* [AIM] Return all lines where the word "script" can be found.

* [EXERCISE DATA]

---

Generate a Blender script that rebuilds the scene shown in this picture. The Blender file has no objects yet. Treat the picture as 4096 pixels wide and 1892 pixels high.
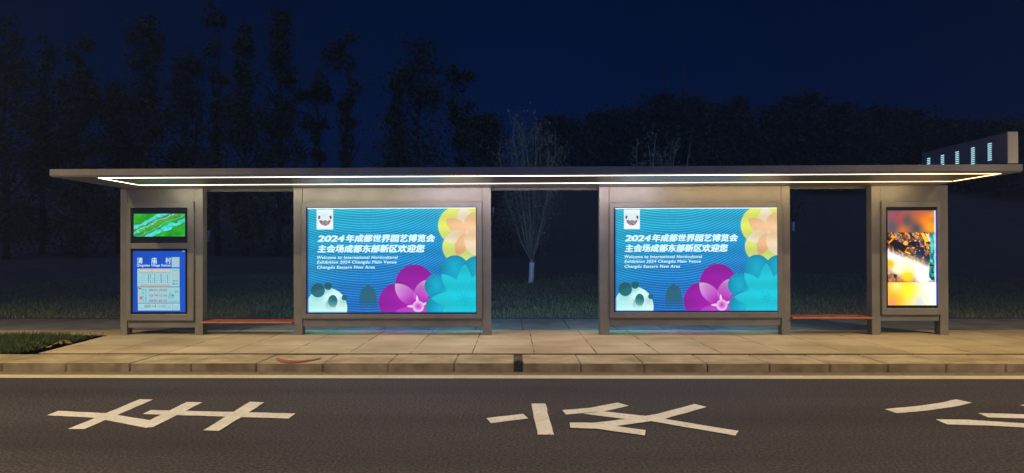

---

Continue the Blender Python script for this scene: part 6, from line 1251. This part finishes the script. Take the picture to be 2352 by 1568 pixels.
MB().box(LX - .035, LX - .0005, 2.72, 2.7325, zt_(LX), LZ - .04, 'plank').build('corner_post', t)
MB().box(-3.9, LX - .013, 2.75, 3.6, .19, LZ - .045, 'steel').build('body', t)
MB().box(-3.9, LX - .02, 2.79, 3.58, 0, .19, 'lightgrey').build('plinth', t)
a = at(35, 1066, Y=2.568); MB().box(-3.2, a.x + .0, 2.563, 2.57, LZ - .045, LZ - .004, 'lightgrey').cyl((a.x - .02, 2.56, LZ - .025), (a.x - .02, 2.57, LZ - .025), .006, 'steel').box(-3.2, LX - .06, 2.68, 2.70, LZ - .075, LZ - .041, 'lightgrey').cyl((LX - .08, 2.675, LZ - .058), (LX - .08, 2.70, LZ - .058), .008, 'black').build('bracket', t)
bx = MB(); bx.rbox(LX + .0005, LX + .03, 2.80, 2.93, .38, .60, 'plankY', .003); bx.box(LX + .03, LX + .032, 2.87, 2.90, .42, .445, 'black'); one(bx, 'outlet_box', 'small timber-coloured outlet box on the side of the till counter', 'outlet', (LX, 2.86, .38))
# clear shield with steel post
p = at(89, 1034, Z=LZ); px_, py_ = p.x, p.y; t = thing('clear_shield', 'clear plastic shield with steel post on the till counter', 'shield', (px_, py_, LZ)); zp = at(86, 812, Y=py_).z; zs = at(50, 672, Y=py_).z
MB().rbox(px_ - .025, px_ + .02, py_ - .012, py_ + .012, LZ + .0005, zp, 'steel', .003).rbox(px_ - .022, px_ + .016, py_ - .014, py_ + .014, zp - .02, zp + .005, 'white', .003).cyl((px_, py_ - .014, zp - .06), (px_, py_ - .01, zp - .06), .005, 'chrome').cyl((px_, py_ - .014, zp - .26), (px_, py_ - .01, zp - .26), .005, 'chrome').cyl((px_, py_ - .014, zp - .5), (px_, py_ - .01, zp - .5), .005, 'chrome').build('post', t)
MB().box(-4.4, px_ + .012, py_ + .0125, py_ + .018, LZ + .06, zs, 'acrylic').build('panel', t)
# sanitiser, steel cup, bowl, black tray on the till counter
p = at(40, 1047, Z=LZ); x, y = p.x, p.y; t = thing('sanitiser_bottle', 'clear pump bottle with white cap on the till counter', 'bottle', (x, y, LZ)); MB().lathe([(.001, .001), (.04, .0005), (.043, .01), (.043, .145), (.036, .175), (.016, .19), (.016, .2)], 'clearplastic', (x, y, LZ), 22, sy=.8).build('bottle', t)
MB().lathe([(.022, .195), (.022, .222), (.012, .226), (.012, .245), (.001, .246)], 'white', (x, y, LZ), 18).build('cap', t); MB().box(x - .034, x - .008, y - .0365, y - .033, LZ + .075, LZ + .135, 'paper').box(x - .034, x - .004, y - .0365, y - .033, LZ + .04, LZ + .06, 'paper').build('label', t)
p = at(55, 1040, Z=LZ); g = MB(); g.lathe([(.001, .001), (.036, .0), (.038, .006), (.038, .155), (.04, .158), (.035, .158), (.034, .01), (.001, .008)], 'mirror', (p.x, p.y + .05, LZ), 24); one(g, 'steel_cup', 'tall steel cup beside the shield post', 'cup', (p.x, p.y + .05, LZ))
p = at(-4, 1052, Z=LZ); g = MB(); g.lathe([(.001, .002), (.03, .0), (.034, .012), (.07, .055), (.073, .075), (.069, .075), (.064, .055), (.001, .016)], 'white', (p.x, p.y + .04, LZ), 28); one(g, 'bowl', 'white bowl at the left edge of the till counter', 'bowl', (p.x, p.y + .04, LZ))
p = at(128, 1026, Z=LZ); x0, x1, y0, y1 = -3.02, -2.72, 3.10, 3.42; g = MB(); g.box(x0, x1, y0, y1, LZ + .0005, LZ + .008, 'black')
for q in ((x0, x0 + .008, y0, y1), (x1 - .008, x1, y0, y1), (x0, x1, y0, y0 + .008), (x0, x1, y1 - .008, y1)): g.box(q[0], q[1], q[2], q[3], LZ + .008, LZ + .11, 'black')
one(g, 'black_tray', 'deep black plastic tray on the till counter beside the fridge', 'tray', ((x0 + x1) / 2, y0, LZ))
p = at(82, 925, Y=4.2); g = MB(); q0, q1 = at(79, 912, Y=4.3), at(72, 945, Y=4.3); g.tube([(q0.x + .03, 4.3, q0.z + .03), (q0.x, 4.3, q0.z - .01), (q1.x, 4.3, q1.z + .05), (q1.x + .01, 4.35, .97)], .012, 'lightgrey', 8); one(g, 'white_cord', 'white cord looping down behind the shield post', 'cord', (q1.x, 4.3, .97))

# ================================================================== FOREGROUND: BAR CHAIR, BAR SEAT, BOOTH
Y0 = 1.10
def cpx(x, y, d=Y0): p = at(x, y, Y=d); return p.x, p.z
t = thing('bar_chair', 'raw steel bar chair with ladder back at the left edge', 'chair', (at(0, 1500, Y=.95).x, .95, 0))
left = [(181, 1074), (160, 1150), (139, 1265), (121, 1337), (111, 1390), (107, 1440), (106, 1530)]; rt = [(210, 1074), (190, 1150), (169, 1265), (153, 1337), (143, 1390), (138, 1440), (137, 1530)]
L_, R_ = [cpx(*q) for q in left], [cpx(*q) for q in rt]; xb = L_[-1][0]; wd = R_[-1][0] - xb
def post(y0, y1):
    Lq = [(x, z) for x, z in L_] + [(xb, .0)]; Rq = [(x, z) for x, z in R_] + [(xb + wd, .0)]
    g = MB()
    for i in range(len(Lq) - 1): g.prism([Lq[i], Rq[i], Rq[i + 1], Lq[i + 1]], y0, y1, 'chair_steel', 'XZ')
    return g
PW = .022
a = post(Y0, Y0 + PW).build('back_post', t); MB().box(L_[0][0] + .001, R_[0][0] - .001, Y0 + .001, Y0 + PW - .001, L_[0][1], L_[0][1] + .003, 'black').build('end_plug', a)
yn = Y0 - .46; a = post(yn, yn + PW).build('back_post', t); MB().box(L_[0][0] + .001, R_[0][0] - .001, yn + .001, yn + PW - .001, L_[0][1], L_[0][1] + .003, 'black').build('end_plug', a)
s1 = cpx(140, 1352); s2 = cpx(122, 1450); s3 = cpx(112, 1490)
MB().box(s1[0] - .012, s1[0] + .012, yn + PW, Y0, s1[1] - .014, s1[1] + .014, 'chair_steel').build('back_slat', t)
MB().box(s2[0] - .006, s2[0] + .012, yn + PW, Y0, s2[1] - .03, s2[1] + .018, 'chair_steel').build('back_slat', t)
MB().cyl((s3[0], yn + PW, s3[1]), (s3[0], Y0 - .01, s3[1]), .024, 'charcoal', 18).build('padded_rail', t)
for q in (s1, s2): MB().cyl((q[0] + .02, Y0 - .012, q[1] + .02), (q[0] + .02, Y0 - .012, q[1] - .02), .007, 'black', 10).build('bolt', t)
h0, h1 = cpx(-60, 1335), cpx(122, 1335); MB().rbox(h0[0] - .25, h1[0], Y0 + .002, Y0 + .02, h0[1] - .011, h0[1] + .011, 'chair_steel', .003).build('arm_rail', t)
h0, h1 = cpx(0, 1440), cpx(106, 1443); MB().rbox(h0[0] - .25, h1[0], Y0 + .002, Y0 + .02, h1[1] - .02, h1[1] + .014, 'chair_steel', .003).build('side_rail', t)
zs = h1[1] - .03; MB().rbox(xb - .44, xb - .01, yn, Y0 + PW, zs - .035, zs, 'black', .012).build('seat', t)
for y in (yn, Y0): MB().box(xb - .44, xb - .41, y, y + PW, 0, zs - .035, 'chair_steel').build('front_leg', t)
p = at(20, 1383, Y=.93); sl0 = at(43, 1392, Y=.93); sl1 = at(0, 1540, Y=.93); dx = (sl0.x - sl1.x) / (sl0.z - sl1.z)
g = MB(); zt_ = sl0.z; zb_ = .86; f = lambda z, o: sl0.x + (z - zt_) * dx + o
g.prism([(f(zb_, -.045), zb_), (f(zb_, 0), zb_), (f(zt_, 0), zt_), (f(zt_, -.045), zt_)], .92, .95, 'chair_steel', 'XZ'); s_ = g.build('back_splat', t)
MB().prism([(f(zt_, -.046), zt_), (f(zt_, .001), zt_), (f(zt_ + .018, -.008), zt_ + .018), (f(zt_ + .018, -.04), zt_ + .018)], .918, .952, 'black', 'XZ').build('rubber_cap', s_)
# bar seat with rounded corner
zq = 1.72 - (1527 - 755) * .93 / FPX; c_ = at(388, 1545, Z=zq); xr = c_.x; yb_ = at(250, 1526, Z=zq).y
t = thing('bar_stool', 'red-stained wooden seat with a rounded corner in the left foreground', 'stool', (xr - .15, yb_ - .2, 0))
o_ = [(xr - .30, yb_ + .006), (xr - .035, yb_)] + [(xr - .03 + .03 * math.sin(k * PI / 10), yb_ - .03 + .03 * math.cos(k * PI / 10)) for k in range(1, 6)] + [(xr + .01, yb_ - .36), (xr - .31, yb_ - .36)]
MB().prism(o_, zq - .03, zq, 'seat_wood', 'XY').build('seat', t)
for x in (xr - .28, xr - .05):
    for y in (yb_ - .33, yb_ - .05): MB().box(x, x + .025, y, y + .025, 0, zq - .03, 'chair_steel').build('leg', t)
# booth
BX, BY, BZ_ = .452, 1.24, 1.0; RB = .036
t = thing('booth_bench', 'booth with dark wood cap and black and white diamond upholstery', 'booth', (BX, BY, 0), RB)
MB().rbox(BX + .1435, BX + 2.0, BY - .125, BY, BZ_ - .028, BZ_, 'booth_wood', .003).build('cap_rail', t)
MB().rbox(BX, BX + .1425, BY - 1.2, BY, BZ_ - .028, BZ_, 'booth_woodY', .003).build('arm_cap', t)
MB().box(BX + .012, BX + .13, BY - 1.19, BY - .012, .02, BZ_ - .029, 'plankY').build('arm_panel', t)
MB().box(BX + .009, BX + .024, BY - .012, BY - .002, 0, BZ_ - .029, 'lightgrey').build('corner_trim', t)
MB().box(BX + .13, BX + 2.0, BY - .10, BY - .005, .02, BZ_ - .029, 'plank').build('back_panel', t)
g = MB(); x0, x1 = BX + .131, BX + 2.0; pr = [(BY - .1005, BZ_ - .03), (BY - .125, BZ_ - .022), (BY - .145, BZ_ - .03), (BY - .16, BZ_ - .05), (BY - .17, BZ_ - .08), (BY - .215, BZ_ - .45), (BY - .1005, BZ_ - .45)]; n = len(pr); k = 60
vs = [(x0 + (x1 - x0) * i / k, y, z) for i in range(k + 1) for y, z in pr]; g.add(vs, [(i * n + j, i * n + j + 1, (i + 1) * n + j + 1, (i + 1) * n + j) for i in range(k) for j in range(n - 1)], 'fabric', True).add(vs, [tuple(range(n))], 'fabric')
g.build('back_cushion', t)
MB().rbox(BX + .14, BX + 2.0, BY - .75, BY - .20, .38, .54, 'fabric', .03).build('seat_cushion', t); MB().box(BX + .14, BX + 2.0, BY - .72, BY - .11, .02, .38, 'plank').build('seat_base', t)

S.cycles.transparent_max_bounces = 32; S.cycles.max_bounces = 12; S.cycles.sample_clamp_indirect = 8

---

* [EXERCISE OUTPUT]
Generate a Blender script that rebuilds the scene shown in this picture. The Blender file has no objects yet. Treat the picture as 4096 pixels wide and 1892 pixels high.
Continue the Blender Python script for this scene: part 6, from line 1251. This part finishes the script. Take the picture to be 2352 by 1568 pixels.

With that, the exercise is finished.